Army Fights to Sell Itself to the Parents of America

WASHINGTON — Success in advertising usually means getting people to part with their hard-earned cash. Ray DeThorne's success is measured by how many people he can get to let go of their sons and daughters.

As brand manager for the Army's advertising account at Leo Burnett Inc., a Chicago ad agency, DeThorne's job is to sell the Army. And these days, it's a difficult product to sell.

In marketing terms, the Army is a troubled brand. The daily images of violence from Iraq are scaring away potential recruits for the service that has shouldered the largest burden there.

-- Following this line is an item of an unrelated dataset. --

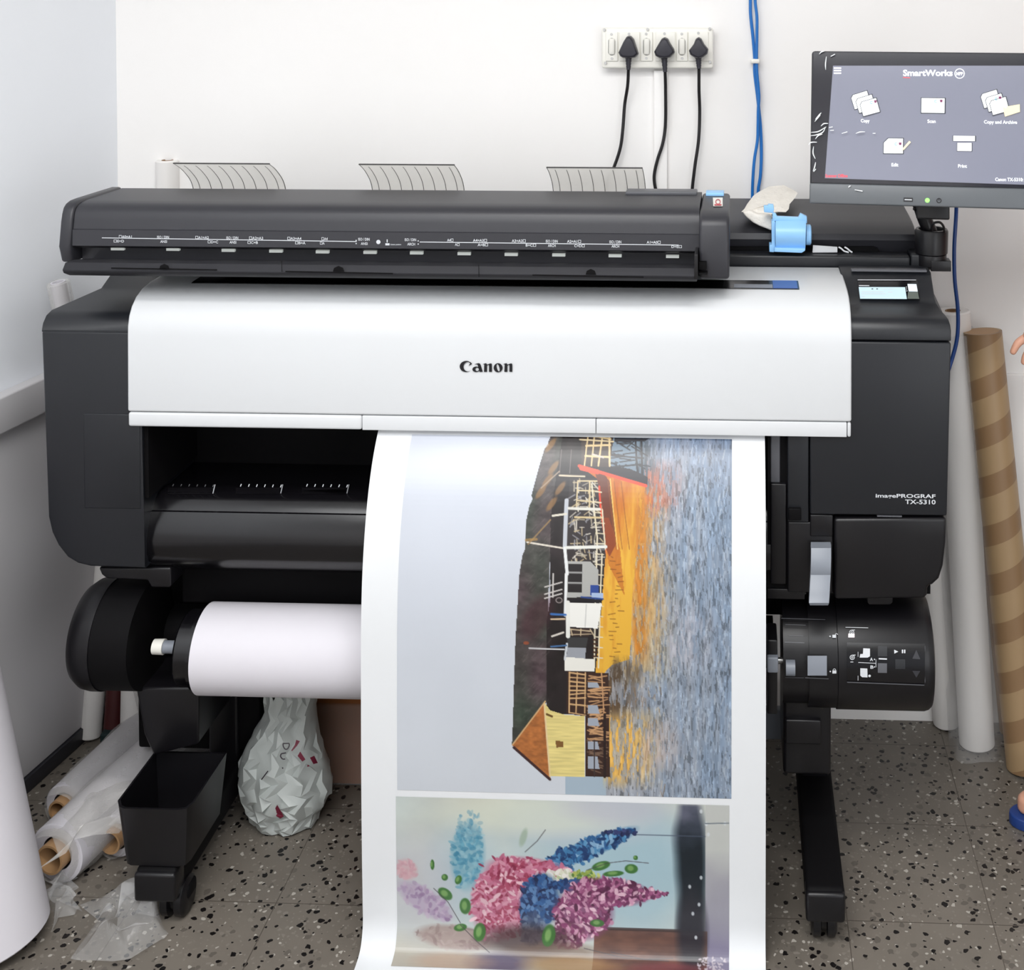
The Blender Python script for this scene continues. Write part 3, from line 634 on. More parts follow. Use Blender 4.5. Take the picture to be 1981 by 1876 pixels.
for x, y in mk_:
    a, b = P(x - 12.5, y + 2.6, 2.206), P(x + 12.5, y - 2.6, 2.206)
    sp('size_marker', MB().box(a.x, b.x, 2.204, 2.214, a.z, b.z), 'marker_light')
# white lettering on the front face
mb = MB(); mp = on_y(2.1755)
sk = .0105
def yl(x): return 463 + (x - 200) * sk
line(mb, [(197, yl(197) - 3), (690, yl(690) - 1)], 1.5, mp); line(mb, [(812, 468), (1313, 474)], 1.5, mp)
def two(x, a, b, wa, wb, dx=0): 
    y = yl(x) - 2
    if a: text(mb, a, x, y - 1, wa, 5.2, mp, .02, skew=sk)
    if b: text(mb, b, x + dx, y + 7.4, wb, 5.0, mp, .02, skew=sk)
two(230, '\u25A1A0=A1', '\u25A1E=D', 25, 20, -10); two(304, 'ISO / DIN', 'ANSI', 23, 13, 6); two(378, '\u25A1A1=A2', '\u25A1D=C', 26, 20, 24)
two(438, 'ISO / DIN', 'ANSI', 23, 13, 6); two(482, '\u25A1A2=A3', '\u25A1C=B', 27, 20, -3); two(556, '\u25A1A3=A4', '\u25A1B=A', 27, 20, 15); two(622, '\u25A1A4', '\u25A1A', 12, 9, -3)
two(693, 'ISO / DIN', 'ANSI', 22, 13, 5); two(783, 'ISO / DIN', 'ARCH', 22, 15, 5); two(865, 'A4\u25A1', 'A\u25A1', 12, 9, 15)
two(915, 'A4=A3\u25A1', 'A=B\u25A1', 27, 20, 9); two(990, 'A3=A2\u25A1', 'B=C\u25A1', 27, 20, 27); two(1056, 'ISO / DIN', 'ARCH', 23, 15, 4)
two(1097, 'A2=A1\u25A1', 'C=D\u25A1', 27, 20, 14); two(1179, 'ISO / DIN', 'ARCH', 23, 15, 4); two(1251, 'A1=A0\u25A1', 'D=E\u25A1', 27, 20, 48)
for x, y in [(689, 465), (689, 471), (809, 466), (809, 472)]: poly(mb, disc(x, y, 1.3, 8), mp)
poly(mb, disc(732, 468, 4.2, 14), mp); line(mb, [(749, 463), (749, 469)], 2, mp); rect(mb, 745.5, 470.5, 753.5, 474.5, mp)
text(mb, 'Center position', 755, 474, 21, 2.4, mp, .02)
sp('scale_lettering', mb, 'ink_silver', sb, smooth=False, flip=False, label='white paper size lettering')
# blue tab, warning label, button
tp = body[0][1]
def on_top(lift=.0008): return on_plane(Vector((0, rcap[0][0], rcap[0][1])), Vector((.3, rcap[0][0], rcap[0][1])), Vector((0, rcap[1][0], rcap[1][1])), lift)
mb = MB(); poly(mb, [(1379, 382), (1398, 382), (1398, 399), (1380, 399)], on_top(.0012)); sp('warning_label', mb, 'cream_plastic', rc_, smooth=False, flip=False)
mb = MB(); ring(mb, 1389, 390, 4.5, 1.5, on_top(.002), 12); line(mb, [(1382, 396), (1396, 396)], 2.5, on_top(.002)); sp('warning_mark', mb, 'label_red', rc_, smooth=False, flip=False)
sp('blue_tab', MB().box(X_at(1367, 380, 2.39), X_at(1401, 380, 2.39), 2.33, 2.365, rcap[0][1] - .001, rcap[0][1] + .005), 'light_blue', rc_, bevel=.001, label='pale blue tab')
sp('back_clip', MB().box(X_at(1215, 376, 2.38), X_at(1350, 376, 2.38), 2.325, 2.362, tp - .001, tp + .006), 'mid_grey', sb, bevel=.002)
# rear paper guides
for gi, (xa_, xb_, y0) in enumerate([(335, 521, 316), (694, 879, 318), (1057, 1243, 324)]):
    pr_g = [(2.40, y0), (2.43, y0 + 9), (2.455, y0 + 20), (2.475, y0 + 32), (2.487, y0 + 46), (2.492, y0 + 62)]
    a_, b_ = X_at(xa_, y0, 2.40), X_at(xb_, y0, 2.40); pts = [(Y, P(xa_, y, Y).z) for Y, y in pr_g]
    c_ = [Vector((0, Y, z)) for Y, z in pts]; cs = seg(c_, 4)
    rows = [[(a_, p.y, p.z), (b_, p.y, p.z)] for p in cs]
    gd = sp('paper_return_guide', MB().plate(rows, (0, .0018, 0)), 'guide_film', label='curved translucent paper guide, %s of three' % ['left', 'middle', 'right'][gi])
    mb = MB()
    for k in range(8):
        xk = a_ + (b_ - a_) * (.075 + .121 * k)
        mb.plate([[(xk, p.y - .0007, p.z), (xk + .0011, p.y - .0007, p.z)] for p in cs[2:]], (0, .0005, 0))
    mb.box(a_, b_, pts[0][0] - .001, pts[0][0] + .003, pts[0][1] - .001, pts[0][1] + .0012)
    for xk in (a_, b_ - .0012): mb.plate([[(xk, p.y - .0007, p.z), (xk + .0012, p.y - .0007, p.z)] for p in cs], (0, .0005, 0))
    sp('guide_ribs', mb, 'line_dark', gd)

# ------------------------------------------------------------------ print hanging out
px_l, px_r = 697, 1483
YH = 2.045
AX0, AX1 = X_at(697, 1200, YH), X_at(1482, 1200, YH)
spine = [(2.30, .905), (2.24, .893), (2.19, .873), (2.150, .843), (2.115, .80), (2.085, .74), (2.062, .66), (2.050, .57), (2.046, .45), (2.044, .30), (2.045, .16), (2.047, .08), (2.046, .035), (2.03, .008), (1.985, .0015), (1.93, .0015)]
sp3 = seg([Vector((0, y, z)) for y, z in spine], 8)
PS = thing('printed_sheet', 'wide glossy print hanging from the printer showing a boat picture and flowers', 'print', ((AX0 + AX1) / 2, 2.0, 0))
def edge_x(p):                 # edges stay straight
    return AX0, AX1
mb = MB(); rows = []
for p in sp3: rows.append([(AX0 + (AX1 - AX0) * t, p.y, p.z) for t in np.linspace(0, 1, 5)])
mesh('sheet', mb.plate(rows, (0, .0004, 0)), 'paper_white', PS)
# arc table for mapping photo rows to spine
def spine_at(py, px=1100):
    d = ray(px, py)
    for a, b in zip(sp3, sp3[1:]):
        n = Vector((0, (b - a).z, -(b - a).y))
        if n.length < 1e-9: continue
        den = d.dot(n)
        if abs(den) < 1e-9: continue
        p = CAM + d * ((a - CAM).dot(n) / den)
        t = (p - a).dot(Vector((0, b.y - a.y, b.z - a.z))) / ((b.y - a.y) ** 2 + (b.z - a.z) ** 2)
        if -.001 <= t <= 1.001 and a.z < .888:
            nn = Vector((0, n.y, n.z)).normalized()
            if nn.dot(CAM - p) < 0: nn = -nn
            return p, nn
    return None, None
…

The Army does not expect to meet any of its 2005 recruiting goals for the active, Reserve and National Guard ranks, and Army officials have said that next year the gap is likely to be greater.

This year, DeThorne will spend more than $200 million of the Army's money -- the U.S. government's largest advertising contract -- to try to reverse that trend and sell the nation on the benefits of military service.

It is a job that gets more difficult each morning, when Americans read over breakfast about the latest roadside bomb or insurgent ambush that killed another handful of U.S. solders.

"This is the most complicated, multilayered thing I have ever worked on," said DeThorne, who slips in and out of marketing jargon when discussing the challenge. "Every day you pick up the paper and there is a story reframing the product you are trying to sell."

Yet the problem for DeThorne and the Army goes deeper than the headlines from Iraq. As the percentage of adult Americans with military experience plummets -- about 11% today, compared with 20% in 1970 -- the young men and women sought by the Army are increasingly being raised by parents who didn't serve in the armed forces. Today's parents are likely to be more skeptical of military life than were their parents or grandparents, Army market research says.

It is the parents -- or "influencers," as the Pentagon calls them -- who are proving the most formidable obstacle to the Army's ability to meet its recruiting goals.

The problem is compounded in the middle of a protracted war, as already-skeptical parents are fearful that their child's decision to join the Army means he or she is bound to end up in Iraq.

"It's very different from folks who grew up with communism and the 'Red Menace,' " said DeThorne, 46, who was raised in a military family but has not served in the armed forces. The military is "just not something that is on people's radar screen."